I think that was originally the thought – I know a lot of people wanted it to be called Londonderry girls. But I think what Lisa’s done – it’s about the culture of growing up in a Catholic school, and going to Mass on a Sunday, yes, that’s an element to the show. But the main element of the show is being a selfish teenager, and being a massive family, so I think anybody from any religion and any community can connect to that.

You could replace it with a Protestant family and it would be the same?


The show is full of music from the 90s. Do you like it? Does it help you get into character?

I’m a big fan of 90s music – I love a bit of drum’n’bass, and a bit of 90s dance – you can’t go wrong. I think the soundtrack in season 1 was absolutely incredible, Lisa’s done such a good job. She’s got top quality music taste. Dylan has brilliant music taste as well, he’s our DJ when we go out. He stands in the corner, doesn’t drink, and we make him play music.

The series ended on an incredibly powerful note, and was voted TV moment of the year by Radio Times readers. What did you think of the ending?

It was just so well done, I think Lisa really struck that balance between bringing in that hard-hitting moment when things really were awful at home, and bringing it back to such a beautiful moment of friends coming together and supporting each other. It was so emotional watching Louisa do that dance as Orla. She’s been practising it for weeks and weeks in her apartment and watching her do it really felt real.

Do we pick up the next series from that moment?

No, it’s a bit later on. When we rejoin it. It’s on the approach to the ceasefire.

And there’s a rumour that it features the Clinton visit as well.

Yep. Which is amazing, because when we were filming the episode, I stayed at home that weekend in Derry, and my grandmother showed me photos of them up there to see him, and my mother showed me photos of me as a baby up there to see him, so it was amazing.

Yeah, you were a baby at the time the series is set. Did you mine your family for research details, or do you just know it all anyway, because it’s such a recent period of history?

I talked to my family, asked them all sorts of questions. I’d heard all the stories already – growing up, you hear about the checkpoints and about cars getting taken apart, getting searched over the border, and obviously I’ve seen marches growing up, and seen and heard of the army on the streets.

The show’s never been afraid of tackling sensitive issues, making comedy out of everything from the IRA to the Orange Order. Does this series have a similarly courageous approach?

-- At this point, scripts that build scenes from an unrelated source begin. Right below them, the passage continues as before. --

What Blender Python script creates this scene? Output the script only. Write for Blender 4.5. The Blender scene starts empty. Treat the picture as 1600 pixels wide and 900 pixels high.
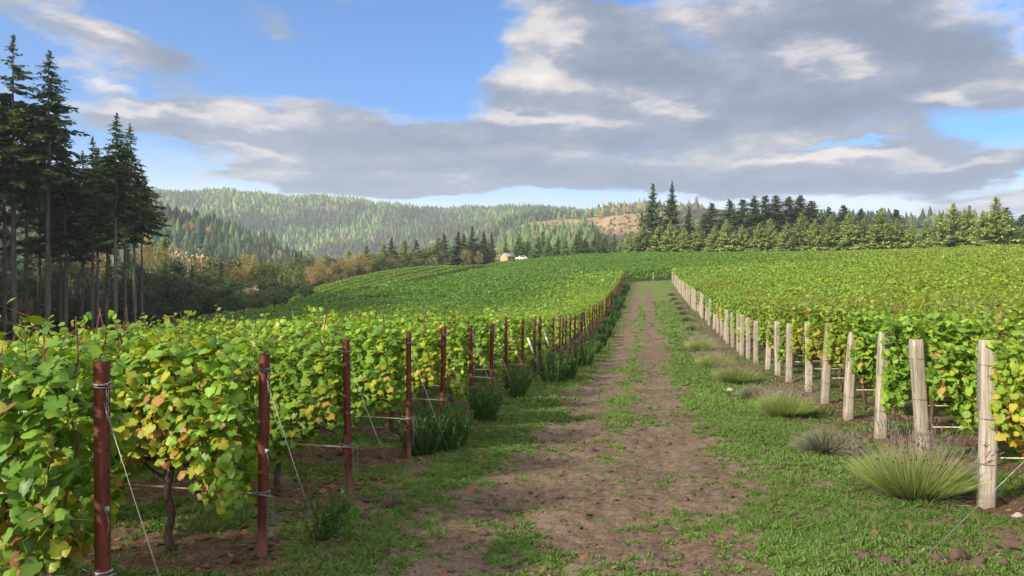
import bpy, math, random
import numpy as np
R = math.radians
rnd = random.Random(7)
rng = np.random.default_rng(11)
scn = bpy.context.scene
C = scn.collection
PX = 1240.0                       # focal length in pixels of the 1600 px wide photograph
CZ = 2.3                          # camera height above datum

# ------------------------------------------------------------------ camera, sky, sun, exposure
cam = bpy.data.cameras.new('camera'); camo = bpy.data.objects.new('camera', cam); C.objects.link(camo)
cam.sensor_width = 36; cam.lens = PX / 1600 * 36
cam.clip_start = .05; cam.clip_end = 20000
camo.location = (0, 0, CZ); camo.rotation_euler = (R(90), 0, 0)
scn.camera = camo
SUN_EL, SUN_AZ = R(27), R(-128)   # azimuth of the sun, clockwise from +Y (the view direction)
sd = bpy.data.lights.new('sun', 'SUN'); sd.energy = 5.0; sd.angle = R(4); sd.color = (1, .88, .69)
so = bpy.data.objects.new('sun', sd); C.objects.link(so)
so.rotation_euler = (math.pi/2 - SUN_EL, 0, -SUN_AZ + math.pi)
scn.view_settings.view_transform = 'Standard'; scn.view_settings.look = 'None'
scn.view_settings.exposure = 1.06; scn.view_settings.gamma = 1
scn.cycles.max_bounces = 6; scn.cycles.diffuse_bounces = 2; scn.cycles.glossy_bounces = 1
scn.cycles.transmission_bounces = 2; scn.cycles.transparent_max_bounces = 4; scn.cycles.volume_bounces = 0
scn.cycles.use_denoising = True
scn.cycles.caustics_reflective = False; scn.cycles.caustics_refractive = False

class NT:
    def __init__(s, tree): s.t = tree; s.t.nodes.clear()
    def n(s, kind, ins=None, **kw):
        nd = s.t.nodes.new(kind)
        for k, v in kw.items(): setattr(nd, k, v)
        for k, v in (ins or {}).items():
            sock = nd.inputs[k]
            if isinstance(v, bpy.types.NodeSocket): s.t.links.new(v, sock)
            else: sock.default_value = v
        return nd
    def m(s, op, a, b=0.0, c=None, clamp=False):
        ins = {0: a, 1: b}
        if c is not None: ins[2] = c
        return s.n('ShaderNodeMath', ins, operation=op, use_clamp=clamp).outputs[0]
    def rng(s, v, a, b, c=0.0, d=1.0, smooth=True):
        return s.n('ShaderNodeMapRange', {0: v, 1: a, 2: b, 3: c, 4: d}, interpolation_type='SMOOTHSTEP' if smooth else 'LINEAR').outputs[0]
    def mix(s, f, a, b, mode='MIX'):
        nd = s.n('ShaderNodeMix', data_type='RGBA', blend_type=mode)
        for i, v in ((0, f), (6, a), (7, b)):
            if isinstance(v, bpy.types.NodeSocket): s.t.links.new(v, nd.inputs[i])
            else: nd.inputs[i].default_value = v if i == 0 else (tuple(v) + (1,))[:4]
        return nd.outputs[2]
    def noise(s, vec, scale, detail=4, rough=.55, dist=0.0, dim='3D', col=False):
        nd = s.n('ShaderNodeTexNoise', {'Vector': vec, 'Scale': scale, 'Detail': detail, 'Roughness': rough, 'Distortion': dist}, noise_dimensions=dim)
        return nd.outputs['Color' if col else 0]

world = bpy.data.worlds.new('World'); scn.world = world; world.use_nodes = True
def build_sky():
    g = NT(world.node_tree)
    sky = g.n('ShaderNodeTexSky', sky_type='NISHITA', sun_disc=False, sun_elevation=SUN_EL, sun_rotation=SUN_AZ,
              altitude=200, air_density=1.0, dust_density=.6, ozone_density=2.0).outputs[0]
    tc = g.n('ShaderNodeTexCoord').outputs['Generated']
    sp = g.n('ShaderNodeSeparateXYZ', {0: tc})
    az = g.m('ARCTAN2', sp.outputs[0], sp.outputs[1])
    el = g.m('ARCSINE', sp.outputs[2])
    v0 = g.n('ShaderNodeCombineXYZ', {0: az, 1: el, 2: 0.0}).outputs[0]
    # cloud-plane-like coordinates: layers get thinner towards the horizon
    e2 = g.m('POWER', g.m('MAXIMUM', el, 0.001), .62)
    lay = g.n('ShaderNodeCombineXYZ', {0: g.m('MULTIPLY', az, .62), 1: g.m('MULTIPLY', e2, 1.5), 2: 0.3}).outputs[0]
    w = g.noise(lay, 7.5, 7, .6, col=True)
    wv = g.n('ShaderNodeVectorMath', {0: w, 1: (.5, .5, .5)}, operation='SUBTRACT').outputs[0]
    wv = g.n('ShaderNodeVectorMath', {0: wv, 1: (.20, .10, 0)}, operation='MULTIPLY').outputs[0]
    v = g.n('ShaderNodeVectorMath', {0: v0, 1: wv}, operation='ADD').outputs[0]
    def blobs(lst, vec):
        tot = None
        for (x, y, rx, ry, rot, wt) in lst:
            a = math.atan((x-800)/PX); dd = math.hypot(PX, x-800); e = math.atan((450-y)/dd)
            sx = rx/PX*math.cos(a)**1.6; sy = ry/dd
            mp = g.n('ShaderNodeMapping', {0: vec, 1: (a, e, 0), 2: (0, 0, R(rot)), 3: (sx, sy, 1)}, vector_type='TEXTURE').outputs[0]
            ln = g.n('ShaderNodeVectorMath', {0: mp}, operation='LENGTH').outputs['Value']
            b = g.rng(ln, .15, 1.0, wt, 0.0)
            tot = b if tot is None else g.m('ADD', tot, b)
        return tot
    # where clouds are (photo px: x, y, half-width, half-height, rotation, weight)
    cl = blobs([
        (60, 20, 190, 70, -18, .75), (210, 88, 160, 40, -20, .8), (165, 125, 60, 22, -8, .45),
        (430, 45, 140, 32, -8, .30), (480, 85, 120, 26, -20, .2), (280, 190, 260, 55, -3, .9), (480, 180, 190, 48, -6, .7), (620, 240, 420, 70, -2, 1.0),
        (380, 205, 250, 50, 0, .5), (870, 150, 170, 110, -8, .9), (880, 45, 190, 75, 0, .6), (1000, 60, 260, 90, 0, .8), (1080, 175, 300, 130, 0, .9), (1400, 60, 340, 120, 0, .85),
        (1200, 20, 260, 70, 0, .5), (1350, 150, 320, 110, -8, .7), (1300, 255, 420, 60, 0, .9), (900, 275, 560, 40, 0, .7), (520, 290, 300, 26, -2, .5), (1560, 320, 170, 30, 0, .75), (1350, 310, 320, 14, 0, .5),
        (1250, 280, 420, 40, 0, .6), (640, 285, 460, 26, -1, .75), (1300, 292, 420, 20, 0, .7), (-300, 150, 500, 180, 0, .6), (2100, 150, 600, 240, 0, .9), (1600, 120, 160, 60, 0, .7), (1580, 255, 120, 40, 0, .6), (800, 215, 260, 40, 0, .5)], v)
    gaps = blobs([(1310, 226, 130, 9, -1, .8), (1570, 195, 80, 20, 0, .7), (1290, 30, 50, 16, 0, .35), (330, 232, 120, 12, -8, .6),
                  (640, 150, 200, 40, -3, .1), (1080, 68, 120, 34, -15, .5), (330, 262, 90, 9, -6, .5), (670, 90, 130, 110, 0, .7), (540, 110, 200, 55, 0, .6)], v)
    f1 = g.noise(lay, 7.0, 7, .56, dist=.25)
    f2 = g.noise(lay, 22.0, 8, .62, dist=.15)
    dens = g.m('SUBTRACT', cl, gaps)
    dens = g.m('ADD', dens, g.m('MULTIPLY', g.m('SUBTRACT', f1, .5), 1.7))
    dens = g.m('ADD', dens, g.m('MULTIPLY', g.m('SUBTRACT', f2, .5), 1.1))
    behind = g.m('MAXIMUM', g.rng(g.m('ABSOLUTE', az), 1.1, 1.5, 0, .55), g.rng(el, .42, .75, 0, .55))     # broken cloud over the rest of the sky too
    dens = g.m('ADD', dens, behind)
    alpha = g.rng(dens, .10, .74)
    # sunlit parts
    br = blobs([(290, 20, 300, 12, -18, .2), (140, 45, 170, 16, -20, .45), (165, 122, 60, 20, -8, .9), (235, 165, 170, 14, 0, .55), (330, 185, 150, 20, -4, .5), (420, 182, 130, 18, -4, .4),
                (850, 128, 110, 45, -4, 1.0), (770, 185, 120, 16, 0, .75), (905, 190, 150, 14, 0, .7), (1030, 20, 80, 40, 0, .6), (860, 45, 90, 40, 0, .3), (1300, 95, 110, 42, -14, 1.0),
                (1480, 155, 90, 16, -10, .7), (1100, 165, 130, 22, -14, .65), (1290, 243, 190, 14, -2, 1.1), (1470, 252, 130, 14, -2, .8), (1500, 20, 120, 30, 0, .5), (1585, 60, 60, 40, 0, .6), (640, 270, 200, 10, 0, .3),
                (1560, 318, 160, 22, 0, .8), (1400, 322, 160, 10, 0, .7), (620, 190, 160, 10, 0, .35), (420, 235, 180, 9, -4, .4)], v)
    dk = blobs([(250, 95, 120, 20, -22, .6), (1010, 105, 190, 60, -10, .55), (800, 262, 420, 36, 0, .5), (1300, 180, 260, 40, -6, .5), (1400, 60, 200, 60, 0, .4), (950, 222, 200, 20, 0, .4), (1250, 285, 420, 22, 0, .55), (700, 225, 300, 20, 0, .25)], v)
    f3 = g.noise(lay, 9.0, 9, .62, dist=.15)
    B = g.m('ADD', g.m('SUBTRACT', br, dk), g.m('MULTIPLY', g.m('SUBTRACT', f3, .5), 3.5))
    B = g.m('ADD', B, g.m('MULTIPLY', g.m('SUBTRACT', f2, .5), 1.4))
    B = g.m('ADD', B, g.rng(alpha, 1.0, .3, 0, .25))
    cr = g.n('ShaderNodeValToRGB', {0: g.rng(B, -1.0, 1.3, 0, 1, False)})
    el_ = cr.color_ramp.elements
    el_[0].position = 0; el_[0].color = (.115, .165, .255, 1)
    el_[1].position = 1; el_[1].color = (.80, .73, .68, 1)
    for p, c in ((.28, (.155, .205, .30, 1)), (.5, (.25, .285, .37, 1)), (.70, (.55, .52, .52, 1))):
        e = el_.new(p); e.color = c
    # lower clouds are bluer: air in front of them
    low = g.rng(el, .22, .02, 0, .42)
    ccol = g.mix(low, cr.outputs[0], (.24, .345, .50))
    f3_ = g.noise(lay, 6.0, 5, .55)
    skyc = g.mix(1.0, sky, (.098, .098, .098), 'MULTIPLY')
    skyc = g.mix(1.0, skyc, (.33, .95, 1.55), 'MULTIPLY')
    glow = g.rng(g.m('ADD', el, g.m('MULTIPLY', g.m('SUBTRACT', f3_, .5), .10)), .17, .085, 0, .9)
    skyc = g.mix(glow, skyc, (.80, .90, .97))
    away = g.m('MAXIMUM', g.rng(g.m('ABSOLUTE', az), 1.0, 1.6), g.rng(el, .42, .75))   # unseen cloud around and overhead, brightened to add fill light
    ccol = g.mix(g.m('MULTIPLY', away, .8), ccol, (1.9, 1.78, 1.65))
    final = g.mix(alpha, skyc, ccol)
    bg = g.n('ShaderNodeBackground', {0: final, 1: 1.0})
    # the same background, evaluated at the exposure of the scene
    bg.inputs[1].default_value = .62
    out = g.n('ShaderNodeOutputWorld', {0: bg.outputs[0]})
build_sky()
world.cycles.sampling_method = 'MANUAL'; world.cycles.sample_map_resolution = 512

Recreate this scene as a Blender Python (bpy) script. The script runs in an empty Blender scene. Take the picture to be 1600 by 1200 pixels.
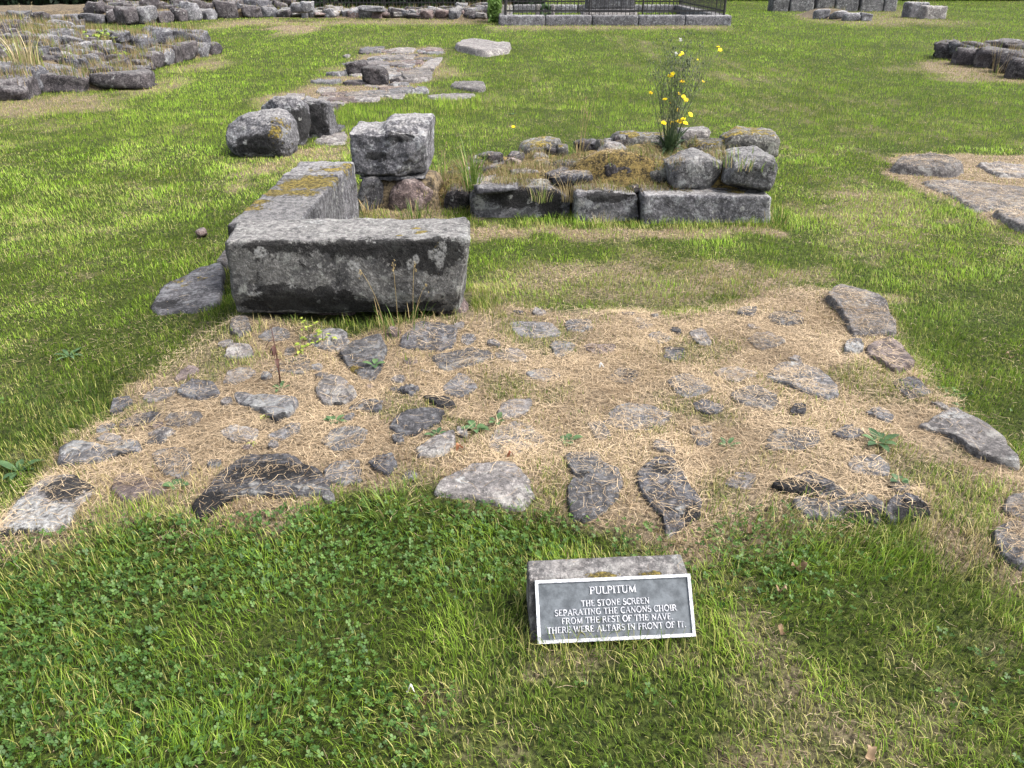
import bpy, math, random
import numpy as np
from mathutils import Vector, Matrix, Euler
from mathutils.bvhtree import BVHTree

random.seed(7)
RNG = np.random.default_rng(7)
scene = bpy.context.scene
COL = scene.collection

# ------------------------------------------------------------------ camera
CAM_H, PITCH, FPX = 1.6, math.radians(28.0), 1230.0
cam_data = bpy.data.cameras.new('camera')
cam_data.sensor_width = 36.0
cam_data.lens = 36.0 * FPX / 1600.0
cam_data.clip_start, cam_data.clip_end = 0.05, 400.0
cam = bpy.data.objects.new('camera', cam_data)
cam.location = (0, 0, CAM_H)
cam.rotation_euler = (math.pi / 2 - PITCH, 0, 0)
COL.objects.link(cam)
scene.camera = cam

# ------------------------------------------------------------------ sky, sun, exposure
SUN_ELEV, SUN_AZ = math.radians(52), math.radians(102)     # azimuth clockwise from +Y (ahead), so the sun is to the right
world = bpy.data.worlds.new('World')
scene.world = world
world.use_nodes = True
wn, wl = world.node_tree.nodes, world.node_tree.links
wn.clear()
sky = wn.new('ShaderNodeTexSky')
sky.sky_type = 'NISHITA'
sky.sun_disc = False
sky.sun_elevation = SUN_ELEV
sky.sun_rotation = SUN_AZ
sky.air_density, sky.dust_density, sky.ozone_density = 1.0, 4.0, 1.0
hsv = wn.new('ShaderNodeHueSaturation')
hsv.inputs['Saturation'].default_value = 0.40            # a veil of thin cloud
bg = wn.new('ShaderNodeBackground')
bg.inputs['Strength'].default_value = 0.15
wo = wn.new('ShaderNodeOutputWorld')
wl.new(sky.outputs[0], hsv.inputs['Color'])
wl.new(hsv.outputs[0], bg.inputs['Color'])
wl.new(bg.outputs[0], wo.inputs['Surface'])
sun_data = bpy.data.lights.new('sun', 'SUN')
sun_data.energy = 2.5
sun_data.angle = math.radians(34)
sun_data.color = (1.0, 0.95, 0.88)
sun = bpy.data.objects.new('sun', sun_data)
sdir = Vector((math.sin(SUN_AZ) * math.cos(SUN_ELEV), math.cos(SUN_AZ) * math.cos(SUN_ELEV), math.sin(SUN_ELEV)))
sun.rotation_euler = sdir.to_track_quat('Z', 'Y').to_euler()
sun.location = (0, 0, 30)
COL.objects.link(sun)
scene.render.engine = 'CYCLES'
scene.cycles.max_bounces = 6
scene.cycles.diffuse_bounces = 3
scene.cycles.transmission_bounces = 3
scene.view_settings.view_transform = 'Standard'
scene.view_settings.look = 'None'
scene.view_settings.gamma = 1.0
scene.view_settings.exposure = 1.4

# ------------------------------------------------------------------ picture rays -> places
CT, ST = math.cos(PITCH), math.sin(PITCH)
def ray(px, py):
    cx, cy = (px - 800) / FPX, (600 - py) / FPX
    return np.array([cx, cy * ST + CT, cy * CT - ST])
def P(px, py, z=0.0):
    d = ray(px, py); t = (z - CAM_H) / d[2]
    return np.array([d[0] * t, d[1] * t, z])
def PV(px, py, Y):
    d = ray(px, py); t = Y / d[1]
    return np.array([d[0] * t, Y, CAM_H + d[2] * t])

# ------------------------------------------------------------------ noise
def _hash(ix, iy, iz, seed):
    h = (ix.astype(np.uint32) * np.uint32(374761393) + iy.astype(np.uint32) * np.uint32(668265263)
         + iz.astype(np.uint32) * np.uint32(2246822519) + np.uint32(seed * 3266489917 % 4294967296))
    h = (h ^ (h >> np.uint32(13))) * np.uint32(1274126177)
    h = (h ^ (h >> np.uint32(16))) * np.uint32(2654435761)
    return ((h ^ (h >> np.uint32(15))) & np.uint32(0xFFFFFF)).astype(np.float64) / 16777215.0
def noise3(p, scale, seed=0):
    q = np.asarray(p, float) * scale + 1000.0
    i = np.floor(q).astype(np.int64); f = q - i
    f = f * f * (3 - 2 * f)
    r = 0
    for a in (0, 1):
        for b in (0, 1):
            for c in (0, 1):
                w = (f[:, 0] if a else 1 - f[:, 0]) * (f[:, 1] if b else 1 - f[:, 1]) * (f[:, 2] if c else 1 - f[:, 2])
                r = r + w * _hash(i[:, 0] + a, i[:, 1] + b, i[:, 2] + c, seed)
    return r * 2 - 1
def fbm(p, scale, octaves=4, seed=0, gain=0.5):
    r, amp, tot = 0, 1.0, 0
    for k in range(octaves):
        r = r + amp * noise3(p, scale * 2 ** k, seed + 17 * k); tot += amp; amp *= gain
    return r / tot
def fbm2(x, y, scale, octaves=4, seed=0, gain=0.5):
    return fbm(np.stack([x, y, np.zeros_like(x)], 1), scale, octaves, seed, gain)
def sstep(a, b, x):
    t = np.clip((x - a) / (b - a), 0, 1)
    return t * t * (3 - 2 * t)

def sdist(x, y, poly):
    """signed distance to a polygon, positive inside"""
    poly = np.asarray(poly, float)[:, :2]
    inside = np.zeros(x.shape, bool); best = np.full(x.shape, 1e9)
    n = len(poly)
    for k in range(n):
        ax, ay = poly[k]; bx, by = poly[(k + 1) % n]
        dx, dy = bx - ax, by - ay
        t = np.clip(((x - ax) * dx + (y - ay) * dy) / (dx * dx + dy * dy + 1e-12), 0, 1)
        best = np.minimum(best, (x - ax - t * dx) ** 2 + (y - ay - t * dy) ** 2)
        if ay != by:
            cross = ((ay > y) != (by > y)) & (x < dx * (y - ay) / dy + ax)
            inside ^= cross
    d = np.sqrt(best)
    return np.where(inside, d, -d)
def pxpoly(pts, z=0.0):
    return [P(a, b, z)[:2] for a, b in pts]

FOOT = pxpoly([(-60, 850), (0, 790), (60, 745), (95, 690), (170, 640), (215, 600), (300, 545), (380, 500), (560, 525), (700, 510),
        (790, 485), (900, 480), (1050, 485), (1170, 475), (1280, 450), (1390, 465), (1420, 550), (1480, 620), (1560, 680), (1660, 770),
        (1680, 900), (1600, 885), (1540, 850), (1460, 808), (1300, 806), (1200, 800), (1090, 832), (1000, 822), (880, 812), (760, 795),
        (640, 785), (520, 800), (300, 822), (180, 805), (100, 838), (0, 862)], 0.04)
# (polygon, dryness, soft edge in metres)
DRY = [
    (FOOT, 0.84, 0.24),
    (pxpoly([(720, 480), (760, 425), (900, 395), (1290, 420), (1300, 500), (900, 510)]), 0.50, 0.35),
    (pxpoly([(200, 560), (330, 470), (380, 520), (300, 600)]), 0.42, 0.25),
    (pxpoly([(540, 345), (550, 290), (720, 285), (740, 350), (900, 352), (1220, 352), (1230, 372), (740, 375)]), 0.62, 0.2),
    (pxpoly([(1380, 280), (1385, 245), (1640, 240), (1640, 390), (1540, 345), (1440, 300)]), 0.85, 0.15),
    (pxpoly([(1230, 320), (1380, 270), (1500, 330), (1450, 400), (1300, 380)]), 0.45, 0.4),
    (pxpoly([(-100, 190), (-100, 150), (190, 146), (250, 112), (350, 84), (370, 95), (260, 140), (150, 182)]), 0.55, 0.5),
    (pxpoly([(430, 178), (440, 140), (500, 130), (560, 76), (700, 72), (690, 95), (680, 128), (640, 150), (540, 162), (500, 184)]), 0.74, 0.6),
    (pxpoly([(330, 265), (480, 225), (545, 210), (545, 250), (440, 275), (360, 300)]), 0.55, 0.25),
    (pxpoly([(410, 47), (430, 39), (500, 40), (516, 48), (460, 53)]), 0.9, 0.4),
    (pxpoly([(300, 46), (330, 30), (780, 28), (780, 40), (500, 38)]), 0.6, 0.8),
    (pxpoly([(770, 50), (775, 38), (1150, 36), (1150, 46)]), 0.55, 0.6),
    (pxpoly([(1240, 36), (1260, 16), (1480, 14), (1540, 40), (1400, 45)]), 0.5, 0.9),
    (pxpoly([(1400, 112), (1480, 80), (1640, 80), (1640, 135), (1480, 125)]), 0.62, 0.7),
    (pxpoly([(1080, 1250), (1090, 880), (1200, 900), (1330, 1000), (1640, 900), (1700, 1250)]), 0.42, 0.25),
    (pxpoly([(780, 1100), (800, 880), (860, 850), (1120, 850), (1130, 1060)]), 0.36, 0.12),
    (pxpoly([(-100, 910), (-100, 840), (80, 845), (110, 880), (30, 900)]), 0.55, 0.1),
    (pxpoly([(560, 1230), (600, 1040), (760, 1020), (900, 1230)]), 0.32, 0.2),
]
# grey-green clover mats of the near lawn
CLOVER = [pxpoly([(110, 850), (330, 800), (700, 800), (860, 830), (800, 900), (520, 950), (200, 930)]),
          pxpoly([(-100, 1230), (-100, 930), (120, 940), (330, 1080), (420, 1230)]),
          pxpoly([(1080, 830), (1250, 810), (1330, 850), (1280, 930), (1120, 900)]),
          pxpoly([(330, 1060), (560, 1020), (640, 1090), (520, 1180), (360, 1180)])]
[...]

Yep, it’s not afraid at all. We have an episode with a group of Protestant boys this year, and I think it’s one of my favourite episodes of the series. Lisa isn’t afraid to say what everybody thinks, or to use the sayings that everyone uses back home. I think that’s what she did so well, for example, with Clare coming out as a lesbian. Erin was an asshole at that moment, telling her to go back into the closet, “don’t blame me,” and “I’m just not that into you.” Lisa’s not afraid to be bold at all.

Are there people in Northern Ireland for whom this is all too raw?

Not really. I’ve had a taxi driver who thinks that it’s blasphemy, because the dog pissed on the Virgin Mary, but that’s been the height of it. When I say that people have really taken it on as their own, I really do mean that. It’s the first time their sense of humour has been captured, and it’s the first time they’ve seen a comedy being done about the Troubles, and it sort of gives people a bit of recognition about how amazing it is that they just ploughed through, and mothers did just raise their teenagers normally, there were no special circumstances, nobody was mollycoddled, you just had to get on with your day and go to work. That’s how it was.